Speaking te reo at the top table can cause a ripple effect – with Brett Ogilvie
We talk to Tonkin + Taylor Executive Leader and ACE New Zealand board member Brett Ogilvie (Ngāti Whakahemo, Ngāti Awa, Ngāti Pākeha) about his journey with te reo and how firms across the sector can show leadership.
What does Māori language week mean to you?
For me, Te Wiki o Te Reo Māori is both a celebration of the language and a reminder of how much further I have to travel in my learning journey. My reo is far from fluent, but there’s a reason for that. My mother was Māori, from the rural Bay of Plenty, and she was of the generation who, because of government ‘assimilation’ policies, were beaten for speaking te reo at school. There was shame attached to being Māori and speaking Māori. She moved away from home for work, met my father, who had a British background, and English was the language spoken in our home and at school.
So I was brought up in a time and place time where we didn’t even hear te reo spoken. Things like kura kaupapa didn’t exist. Now there’s a younger generation coming through who are bilingual, and there’s a generation dying off who are bilingual, but I’m in that gap in the middle.
I have an aspiration one day that I’ll take a chunk of time off work and become a fluent te reo speaker – but I’m just not sure when I’m going to fit that in!
Why is it important that we embrace te reo in the consulting sector – not just this week but every week?
Te ao Māori is one component of the context for so much of our work in terms of the Treaty and the partnership between the Crown and Māori.
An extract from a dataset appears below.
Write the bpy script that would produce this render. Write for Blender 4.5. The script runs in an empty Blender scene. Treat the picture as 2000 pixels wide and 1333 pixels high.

As consultants, or people who design and build things, understanding that broader context is really important. If you’re going to start anywhere, understanding te reo gives you an understanding of that broader context. You can’t learn the language without learning about the culture and the history and the stories of the places you’re working. So in doing that we can do our work in a way that achieves much better outcomes for everyone in Aotearoa.
How can firms show leadership in the use of te reo across the sector?
On a basic level firms can do this by providing opportunities for people to learn and immerse themselves in te ao and te reo Māori - through their project work, through training and development, and by working with tangata whenua.
Our sector has low numbers of Māori staff overall, but we are particularly lacking Māori leaders who can both be role models and help others on their learning journeys. As the saying goes, you can’t be what you can’t see, and if young Māori can’t see Māori in leadership positions in our sector, then they won’t aspire to join it or stay in it.
We need to create pathways for people who value Māori concepts such as whakawhanaungatanga (relationship building) and whakamōwai (humility) ahead of other ways of thinking that have been the route for career progression in the past. A key part of this will be to address the bias, unconscious or otherwise, that arises from having low numbers of Māori in the management and HR roles where hiring and career development decisions are made.
You have lived experience of te ao Māori – how to do you bring that into your work on a daily basis?
I try to infuse te reo and te ao Māori into what I do, for example I’m the guy who first opened and closed a leadership team meeting with karakia. That was quite confronting for some people but it wasn’t very long ago.
But when I explained the meaning and the reasoning behind it, I got fast followers, and there were others who put up their hands to learn a bit of te reo so they could do it next time. So I can see that it does have an effect.
This Monday at Tonkin + Taylor we had our company-wide meeting where several people shared their pepeha for Te Wiki o Te Reo Māori. At first I thought, should I be offended that I wasn’t asked to speak? But then I realised and was really pleased there were all these non-Māori people sharing their journey with te reo. Maybe that means I did something right.
Do you have any advice for people who are keen to use more te reo but are feeling a bit whakamā and don’t know where to start?
If you can project forward and envisage a world where things have changed for the better because of something you’ve done, like pronounce a word correctly or use te reo in the right context, even if it makes you feel uncomfortable, then that should inspire you to do your best.
Outside of our comfort zone is where change happens.